Narrow Economic Lens Blocks Climate Gains, Social Progress

Energy Mix

Thirty years after Canada helped shape global human rights and sustainability commitments at the 1995 World Summit for Social Development, the country is still repeating the same policy mistakes—now under far more urgent climate and social pressures, say two longtime advocates.

For Sheila Regehr, chair of the Basic Income Canada Network and a former Canadian negotiator at the Summit, the problem is rooted in an economic model that has barely shifted since the 1990s.

“The GDP problem is that what we don’t count, we don’t protect,” Regehr told The Energy Mix. “Unpaid work wasn’t counted. Environmental degradation wasn’t counted. That foundation is why we’re here now—and the planet is in jeopardy.”

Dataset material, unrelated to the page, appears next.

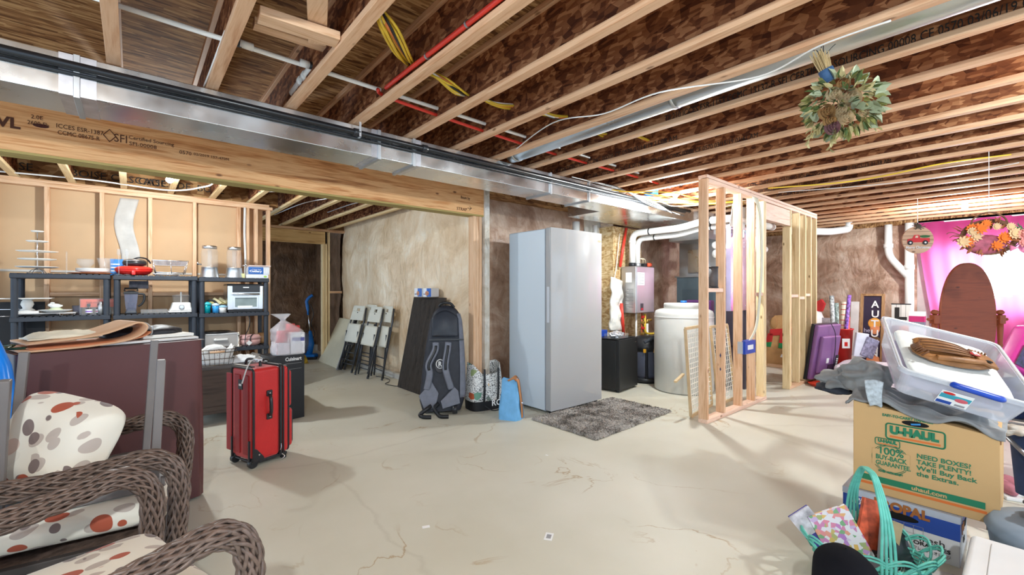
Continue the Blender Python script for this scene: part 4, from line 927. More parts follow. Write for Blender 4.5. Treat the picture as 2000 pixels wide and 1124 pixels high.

[Sheila Regehr is a member of the Energy Mix Productions Board of Directors, and the Basic Income Canada Network is a lead partner in Energy Mix’s Green Resilience Project (GRP).]

Canada once led international efforts to measure unpaid work, but policy-makers never translated those insights into action. Instead, Regehr said governments have doubled down on tunnel-vision economic thinking that prioritizes profit and growth while ignoring the care work, community bonds, and environmental stewardship essential to resilience.